◆ **Data excerpt**:
START
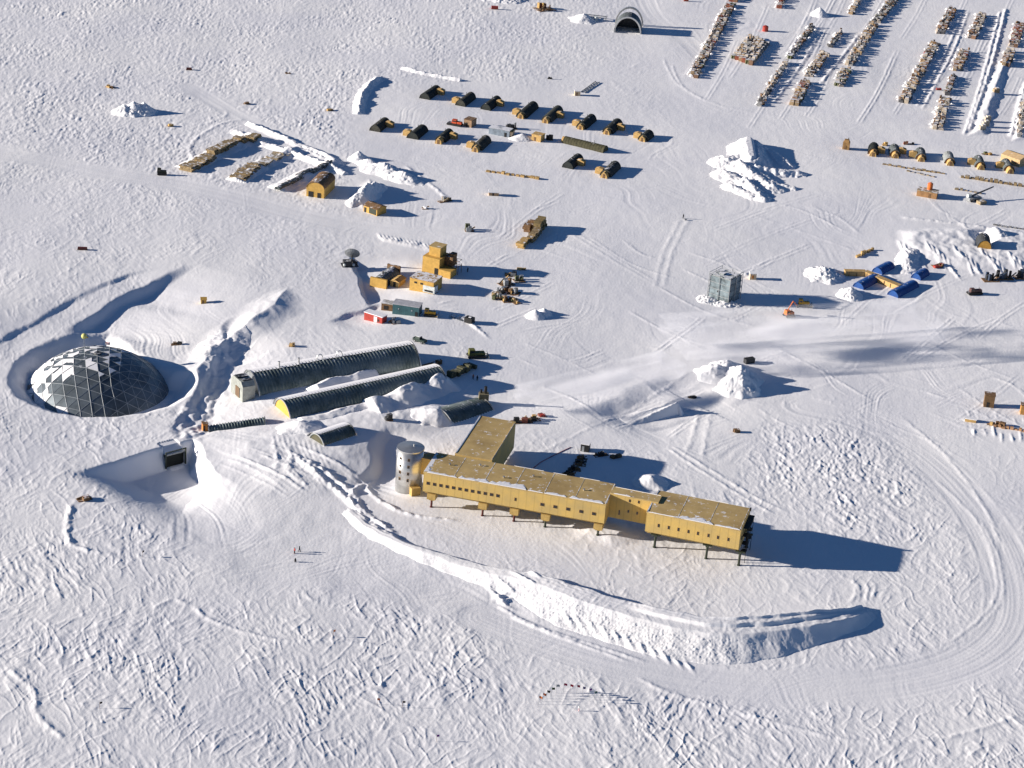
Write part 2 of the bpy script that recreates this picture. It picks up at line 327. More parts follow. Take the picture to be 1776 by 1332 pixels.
# ------------------------------------------------------------------ materials
MATS = {}
def mat(key, col, rough=0.7, metal=0.0, var=0.12, vs_=3.0, snow=0.0, bump=0.0, stripes=None, spec=0.4, col2=None):
    """paint or wood with uneven colour; snow > 0 lays wind-packed snow in patches on surfaces that face up"""
    if key in MATS: return MATS[key]
    m = bpy.data.materials.new(key); m.use_nodes = True; n = m.node_tree.nodes; l = m.node_tree.links
    b = n['Principled BSDF']; b.inputs['Roughness'].default_value = rough; b.inputs['Metallic'].default_value = metal
    b.inputs['Specular IOR Level'].default_value = spec
    tc = n.new('ShaderNodeTexCoord')
    no = n.new('ShaderNodeTexNoise'); no.inputs['Scale'].default_value = vs_*0.25; no.inputs['Detail'].default_value = 6; no.inputs['Roughness'].default_value = 0.65
    l.new(tc.outputs['Object'], no.inputs['Vector'])
    mx = n.new('ShaderNodeMix'); mx.data_type = 'RGBA'
    c2 = col2 or tuple(c*(1-2.2*var) for c in col)
    mx.inputs['A'].default_value = (*[min(1, c*(1+var)) for c in col], 1); mx.inputs['B'].default_value = (*[max(0, c) for c in c2], 1)
    mr = n.new('ShaderNodeMapRange'); mr.inputs['From Min'].default_value = 0.36; mr.inputs['From Max'].default_value = 0.66
    l.new(no.outputs[0], mr.inputs[0]); l.new(mr.outputs[0], mx.inputs['Factor'])
    out = mx.outputs['Result']
    if stripes:      # seams between panels: (axis vector, spacing, darkness)
        ax, sp, dk = stripes
        dt = n.new('ShaderNodeVectorMath'); dt.operation = 'DOT_PRODUCT'; dt.inputs[1].default_value = ax
        l.new(tc.outputs['Object'], dt.inputs[0])
        a = n.new('ShaderNodeMath'); a.operation = 'DIVIDE'; a.inputs[1].default_value = sp; l.new(dt.outputs['Value'], a.inputs[0])
        fr = n.new('ShaderNodeMath'); fr.operation = 'FRACT'; l.new(a.outputs[0], fr.inputs[0])
        lt = n.new('ShaderNodeMath'); lt.operation = 'LESS_THAN'; lt.inputs[1].default_value = 0.12; l.new(fr.outputs[0], lt.inputs[0])
        ml = n.new('ShaderNodeMath'); ml.operation = 'MULTIPLY'; ml.inputs[1].default_value = dk; l.new(lt.outputs[0], ml.inputs[0])
        m2 = n.new('ShaderNodeMix'); m2.data_type = 'RGBA'; m2.inputs['B'].default_value = (*[c*0.35 for c in col], 1)
        l.new(ml.outputs[0], m2.inputs['Factor']); l.new(out, m2.inputs['A']); out = m2.outputs['Result']
    if snow > 0:
        ge = n.new('ShaderNodeNewGeometry'); sx = n.new('ShaderNodeSeparateXYZ'); l.new(ge.outputs['Normal'], sx.inputs[0])
        n2 = n.new('ShaderNodeTexNoise'); n2.inputs['Scale'].default_value = 0.55; n2.inputs['Detail'].default_value = 8; n2.inputs['Roughness'].default_value = 0.7
        l.new(ge.outputs['Position'], n2.inputs['Vector'])
        ad = n.new('ShaderNodeMath'); ad.operation = 'MULTIPLY_ADD'; ad.inputs[1].default_value = 0.55; l.new(sx.outputs['Z'], ad.inputs[0]); l.new(n2.outputs[0], ad.inputs[2])
        r2 = n.new('ShaderNodeMapRange'); th = 1.055+(0.5-snow)*0.30
        r2.inputs['From Min'].default_value = th-0.03; r2.inputs['From Max'].default_value = th+0.04; l.new(ad.outputs[0], r2.inputs[0])
        m3 = n.new('ShaderNodeMix'); m3.data_type = 'RGBA'; m3.inputs['B'].default_value = (0.88, 0.88, 0.9, 1)
        l.new(r2.outputs[0], m3.inputs['Factor']); l.new(out, m3.inputs['A']); out = m3.outputs['Result']
    l.new(out, b.inputs['Base Color'])
    if bump:
        bp = n.new('ShaderNodeBump'); bp.inputs['Strength'].default_value = bump; bp.inputs['Distance'].default_value = 0.05
        l.new(no.outputs[0], bp.inputs['Height']); l.new(bp.outputs[0], b.inputs['Normal'])
    MATS[key] = m; return m

def snow_mat(key='snow', fine=1.0):
    if key in MATS: return MATS[key]
    m = bpy.data.materials.new(key); m.use_nodes = True; n = m.node_tree.nodes; l = m.node_tree.links
    b = n['Principled BSDF']; b.inputs['Roughness'].default_value = 0.75; b.inputs['Specular IOR Level'].default_value = 0.25
    tc = n.new('ShaderNodeTexCoord')
    a = n.new('ShaderNodeTexNoise'); a.inputs['Scale'].default_value = 0.02; a.inputs['Detail'].default_value = 7; l.new(tc.outputs['Object'], a.inputs['Vector'])
    mx = n.new('ShaderNodeMix'); mx.data_type = 'RGBA'; mx.inputs['A'].default_value = (0.86, 0.86, 0.88, 1); mx.inputs['B'].default_value = (0.93, 0.925, 0.92, 1)
    r = n.new('ShaderNodeMapRange'); r.inputs['From Min'].default_value = 0.38; r.inputs['From Max'].default_value = 0.62
    l.new(a.outputs[0], r.inputs[0]); l.new(r.outputs[0], mx.inputs['Factor']); l.new(mx.outputs['Result'], b.inputs['Base Color'])
    c = n.new('ShaderNodeTexNoise'); c.inputs['Scale'].default_value = 1.6; c.inputs['Detail'].default_value = 6; c.inputs['Roughness'].default_value = 0.7
    l.new(tc.outputs['Object'], c.inputs['Vector'])
    bp = n.new('ShaderNodeBump'); bp.inputs['Strength'].default_value = 0.35*fine; bp.inputs['Distance'].default_value = 0.12
    l.new(c.outputs[0], bp.inputs['Height']); l.new(bp.outputs[0], b.inputs['Normal'])
    MATS[key] = m; return m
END
◆ **Problem description**: Make an exact copy of the listing above. Do not include the pictures.

◆ **Full answer**:
Write part 2 of the bpy script that recreates this picture. It picks up at line 327. More parts follow. Take the picture to be 1776 by 1332 pixels.
# ------------------------------------------------------------------ materials
MATS = {}
def mat(key, col, rough=0.7, metal=0.0, var=0.12, vs_=3.0, snow=0.0, bump=0.0, stripes=None, spec=0.4, col2=None):
    """paint or wood with uneven colour; snow > 0 lays wind-packed snow in patches on surfaces that face up"""
    if key in MATS: return MATS[key]
    m = bpy.data.materials.new(key); m.use_nodes = True; n = m.node_tree.nodes; l = m.node_tree.links
    b = n['Principled BSDF']; b.inputs['Roughness'].default_value = rough; b.inputs['Metallic'].default_value = metal
    b.inputs['Specular IOR Level'].default_value = spec
    tc = n.new('ShaderNodeTexCoord')
    no = n.new('ShaderNodeTexNoise'); no.inputs['Scale'].default_value = vs_*0.25; no.inputs['Detail'].default_value = 6; no.inputs['Roughness'].default_value = 0.65
    l.new(tc.outputs['Object'], no.inputs['Vector'])
    mx = n.new('ShaderNodeMix'); mx.data_type = 'RGBA'
    c2 = col2 or tuple(c*(1-2.2*var) for c in col)
    mx.inputs['A'].default_value = (*[min(1, c*(1+var)) for c in col], 1); mx.inputs['B'].default_value = (*[max(0, c) for c in c2], 1)
    mr = n.new('ShaderNodeMapRange'); mr.inputs['From Min'].default_value = 0.36; mr.inputs['From Max'].default_value = 0.66
    l.new(no.outputs[0], mr.inputs[0]); l.new(mr.outputs[0], mx.inputs['Factor'])
    out = mx.outputs['Result']
    if stripes:      # seams between panels: (axis vector, spacing, darkness)
        ax, sp, dk = stripes
        dt = n.new('ShaderNodeVectorMath'); dt.operation = 'DOT_PRODUCT'; dt.inputs[1].default_value = ax
        l.new(tc.outputs['Object'], dt.inputs[0])
        a = n.new('ShaderNodeMath'); a.operation = 'DIVIDE'; a.inputs[1].default_value = sp; l.new(dt.outputs['Value'], a.inputs[0])
        fr = n.new('ShaderNodeMath'); fr.operation = 'FRACT'; l.new(a.outputs[0], fr.inputs[0])
        lt = n.new('ShaderNodeMath'); lt.operation = 'LESS_THAN'; lt.inputs[1].default_value = 0.12; l.new(fr.outputs[0], lt.inputs[0])
        ml = n.new('ShaderNodeMath'); ml.operation = 'MULTIPLY'; ml.inputs[1].default_value = dk; l.new(lt.outputs[0], ml.inputs[0])
        m2 = n.new('ShaderNodeMix'); m2.data_type = 'RGBA'; m2.inputs['B'].default_value = (*[c*0.35 for c in col], 1)
        l.new(ml.outputs[0], m2.inputs['Factor']); l.new(out, m2.inputs['A']); out = m2.outputs['Result']
    if snow > 0:
        ge = n.new('ShaderNodeNewGeometry'); sx = n.new('ShaderNodeSeparateXYZ'); l.new(ge.outputs['Normal'], sx.inputs[0])
        n2 = n.new('ShaderNodeTexNoise'); n2.inputs['Scale'].default_value = 0.55; n2.inputs['Detail'].default_value = 8; n2.inputs['Roughness'].default_value = 0.7
        l.new(ge.outputs['Position'], n2.inputs['Vector'])
        ad = n.new('ShaderNodeMath'); ad.operation = 'MULTIPLY_ADD'; ad.inputs[1].default_value = 0.55; l.new(sx.outputs['Z'], ad.inputs[0]); l.new(n2.outputs[0], ad.inputs[2])
        r2 = n.new('ShaderNodeMapRange'); th = 1.055+(0.5-snow)*0.30
        r2.inputs['From Min'].default_value = th-0.03; r2.inputs['From Max'].default_value = th+0.04; l.new(ad.outputs[0], r2.inputs[0])
        m3 = n.new('ShaderNodeMix'); m3.data_type = 'RGBA'; m3.inputs['B'].default_value = (0.88, 0.88, 0.9, 1)
        l.new(r2.outputs[0], m3.inputs['Factor']); l.new(out, m3.inputs['A']); out = m3.outputs['Result']
    l.new(out, b.inputs['Base Color'])
    if bump:
        bp = n.new('ShaderNodeBump'); bp.inputs['Strength'].default_value = bump; bp.inputs['Distance'].default_value = 0.05
        l.new(no.outputs[0], bp.inputs['Height']); l.new(bp.outputs[0], b.inputs['Normal'])
    MATS[key] = m; return m

def snow_mat(key='snow', fine=1.0):
    if key in MATS: return MATS[key]
    m = bpy.data.materials.new(key); m.use_nodes = True; n = m.node_tree.nodes; l = m.node_tree.links
    b = n['Principled BSDF']; b.inputs['Roughness'].default_value = 0.75; b.inputs['Specular IOR Level'].default_value = 0.25
    tc = n.new('ShaderNodeTexCoord')
    a = n.new('ShaderNodeTexNoise'); a.inputs['Scale'].default_value = 0.02; a.inputs['Detail'].default_value = 7; l.new(tc.outputs['Object'], a.inputs['Vector'])
    mx = n.new('ShaderNodeMix'); mx.data_type = 'RGBA'; mx.inputs['A'].default_value = (0.86, 0.86, 0.88, 1); mx.inputs['B'].default_value = (0.93, 0.925, 0.92, 1)
    r = n.new('ShaderNodeMapRange'); r.inputs['From Min'].default_value = 0.38; r.inputs['From Max'].default_value = 0.62
    l.new(a.outputs[0], r.inputs[0]); l.new(r.outputs[0], mx.inputs['Factor']); l.new(mx.outputs['Result'], b.inputs['Base Color'])
    c = n.new('ShaderNodeTexNoise'); c.inputs['Scale'].default_value = 1.6; c.inputs['Detail'].default_value = 6; c.inputs['Roughness'].default_value = 0.7
    l.new(tc.outputs['Object'], c.inputs['Vector'])
    bp = n.new('ShaderNodeBump'); bp.inputs['Strength'].default_value = 0.35*fine; bp.inputs['Distance'].default_value = 0.12
    l.new(c.outputs[0], bp.inputs['Height']); l.new(bp.outputs[0], b.inputs['Normal'])
    MATS[key] = m; return m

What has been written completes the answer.